Job
Copy out all lines with the word "pixels" in them.

Available records
'''

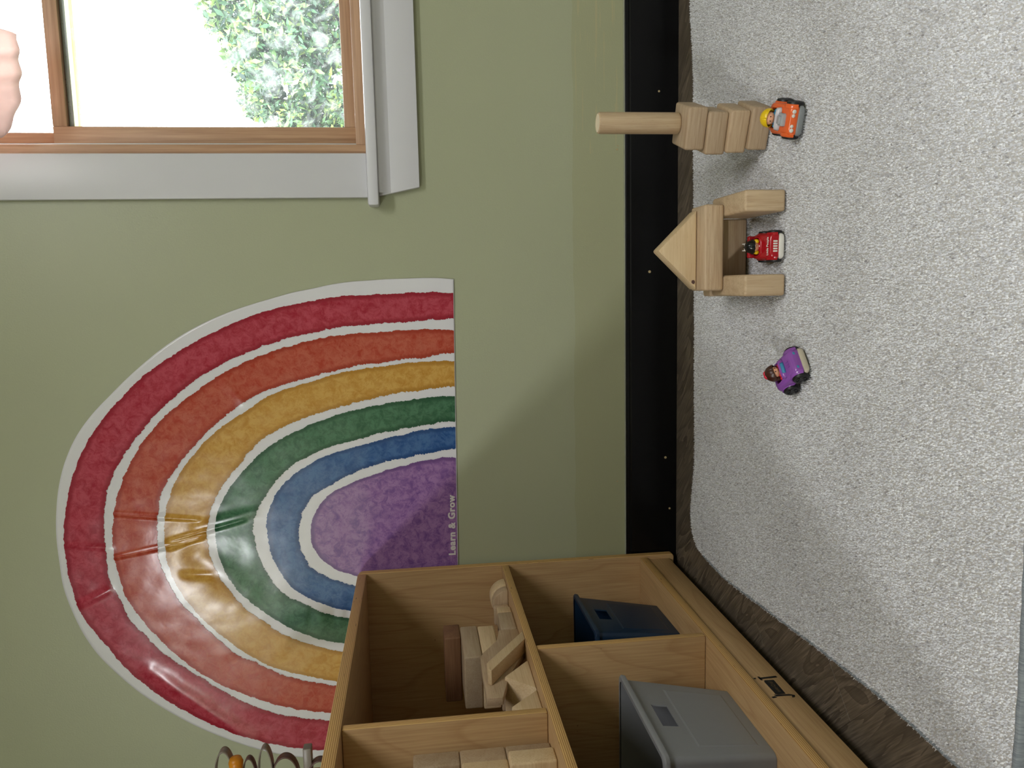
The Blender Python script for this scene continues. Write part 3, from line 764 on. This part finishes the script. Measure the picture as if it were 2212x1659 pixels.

'''
'''

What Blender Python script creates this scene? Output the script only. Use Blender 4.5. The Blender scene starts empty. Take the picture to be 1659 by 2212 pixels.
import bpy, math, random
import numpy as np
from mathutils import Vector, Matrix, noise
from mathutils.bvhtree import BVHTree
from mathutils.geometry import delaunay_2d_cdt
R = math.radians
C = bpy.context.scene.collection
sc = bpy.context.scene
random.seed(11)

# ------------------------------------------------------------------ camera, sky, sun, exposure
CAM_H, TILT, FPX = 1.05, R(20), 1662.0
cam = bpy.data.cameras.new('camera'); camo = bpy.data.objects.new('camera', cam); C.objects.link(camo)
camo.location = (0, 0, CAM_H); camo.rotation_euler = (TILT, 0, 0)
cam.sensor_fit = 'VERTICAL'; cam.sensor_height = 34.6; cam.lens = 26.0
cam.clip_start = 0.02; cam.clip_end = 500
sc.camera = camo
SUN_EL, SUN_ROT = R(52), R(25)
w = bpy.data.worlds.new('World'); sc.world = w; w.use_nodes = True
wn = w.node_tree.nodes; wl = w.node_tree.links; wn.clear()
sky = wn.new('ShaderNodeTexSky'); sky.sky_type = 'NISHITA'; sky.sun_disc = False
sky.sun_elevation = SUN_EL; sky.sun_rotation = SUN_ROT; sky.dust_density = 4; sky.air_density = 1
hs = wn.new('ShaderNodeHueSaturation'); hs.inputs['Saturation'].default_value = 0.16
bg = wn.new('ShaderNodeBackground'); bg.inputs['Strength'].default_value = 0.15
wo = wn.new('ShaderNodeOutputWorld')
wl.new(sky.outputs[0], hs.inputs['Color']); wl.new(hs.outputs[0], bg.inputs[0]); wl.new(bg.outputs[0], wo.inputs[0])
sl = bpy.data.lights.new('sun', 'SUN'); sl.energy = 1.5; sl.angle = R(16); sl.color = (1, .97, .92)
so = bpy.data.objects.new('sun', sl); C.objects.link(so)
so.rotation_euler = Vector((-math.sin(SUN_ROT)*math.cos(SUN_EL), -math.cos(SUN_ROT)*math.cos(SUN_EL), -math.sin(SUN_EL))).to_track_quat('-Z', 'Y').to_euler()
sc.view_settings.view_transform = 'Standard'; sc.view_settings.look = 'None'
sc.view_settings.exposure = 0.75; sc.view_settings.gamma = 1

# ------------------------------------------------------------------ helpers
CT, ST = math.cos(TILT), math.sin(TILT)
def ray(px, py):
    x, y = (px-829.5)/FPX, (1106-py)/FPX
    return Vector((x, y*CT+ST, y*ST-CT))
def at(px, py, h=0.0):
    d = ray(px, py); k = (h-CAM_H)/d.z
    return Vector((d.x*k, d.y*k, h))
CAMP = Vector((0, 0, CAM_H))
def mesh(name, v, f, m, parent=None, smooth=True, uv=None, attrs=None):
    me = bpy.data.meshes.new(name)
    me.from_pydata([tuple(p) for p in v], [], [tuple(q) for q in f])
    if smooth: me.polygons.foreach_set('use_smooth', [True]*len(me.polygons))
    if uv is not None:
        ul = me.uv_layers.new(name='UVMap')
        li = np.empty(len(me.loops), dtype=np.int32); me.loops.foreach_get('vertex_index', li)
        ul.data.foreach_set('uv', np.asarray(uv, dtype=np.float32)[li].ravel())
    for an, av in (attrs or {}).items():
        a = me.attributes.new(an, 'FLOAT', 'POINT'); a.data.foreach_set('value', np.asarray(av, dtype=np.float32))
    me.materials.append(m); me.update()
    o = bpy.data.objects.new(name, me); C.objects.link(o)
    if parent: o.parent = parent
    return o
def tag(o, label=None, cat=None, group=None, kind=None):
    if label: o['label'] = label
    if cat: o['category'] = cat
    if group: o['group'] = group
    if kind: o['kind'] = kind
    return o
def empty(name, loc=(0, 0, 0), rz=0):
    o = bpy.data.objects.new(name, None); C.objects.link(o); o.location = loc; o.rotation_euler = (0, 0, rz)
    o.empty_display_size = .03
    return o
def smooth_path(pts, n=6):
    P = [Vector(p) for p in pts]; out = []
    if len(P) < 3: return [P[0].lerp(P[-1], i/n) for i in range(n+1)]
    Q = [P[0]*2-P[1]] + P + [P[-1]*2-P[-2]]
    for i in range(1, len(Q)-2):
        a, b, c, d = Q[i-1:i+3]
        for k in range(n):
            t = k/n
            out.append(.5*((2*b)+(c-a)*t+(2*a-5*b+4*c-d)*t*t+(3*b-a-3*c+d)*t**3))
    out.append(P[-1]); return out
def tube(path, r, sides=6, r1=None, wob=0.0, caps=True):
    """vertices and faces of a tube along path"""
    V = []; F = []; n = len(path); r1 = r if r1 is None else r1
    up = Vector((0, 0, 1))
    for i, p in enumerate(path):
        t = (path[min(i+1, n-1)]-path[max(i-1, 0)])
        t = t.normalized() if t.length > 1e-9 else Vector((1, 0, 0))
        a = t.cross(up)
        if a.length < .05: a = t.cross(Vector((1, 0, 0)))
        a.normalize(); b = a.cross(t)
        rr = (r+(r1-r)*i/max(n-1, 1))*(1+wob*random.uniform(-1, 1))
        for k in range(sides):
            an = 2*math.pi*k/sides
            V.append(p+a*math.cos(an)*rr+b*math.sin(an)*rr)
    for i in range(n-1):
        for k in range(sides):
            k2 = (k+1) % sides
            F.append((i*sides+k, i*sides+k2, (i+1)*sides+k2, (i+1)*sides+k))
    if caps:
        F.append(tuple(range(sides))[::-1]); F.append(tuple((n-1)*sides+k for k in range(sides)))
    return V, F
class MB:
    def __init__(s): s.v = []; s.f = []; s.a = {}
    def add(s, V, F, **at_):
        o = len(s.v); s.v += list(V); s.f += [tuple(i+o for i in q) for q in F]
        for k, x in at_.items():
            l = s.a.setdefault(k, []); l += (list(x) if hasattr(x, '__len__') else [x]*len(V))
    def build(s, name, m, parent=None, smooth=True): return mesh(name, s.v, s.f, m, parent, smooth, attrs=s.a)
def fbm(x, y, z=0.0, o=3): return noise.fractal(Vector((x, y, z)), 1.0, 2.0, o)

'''

Result for this exercise
The Blender Python script for this scene continues. Write part 3, from line 764 on. This part finishes the script. Measure the picture as if it were 2212x1659 pixels.
What Blender Python script creates this scene? Output the script only. Use Blender 4.5. The Blender scene starts empty. Take the picture to be 1659 by 2212 pixels.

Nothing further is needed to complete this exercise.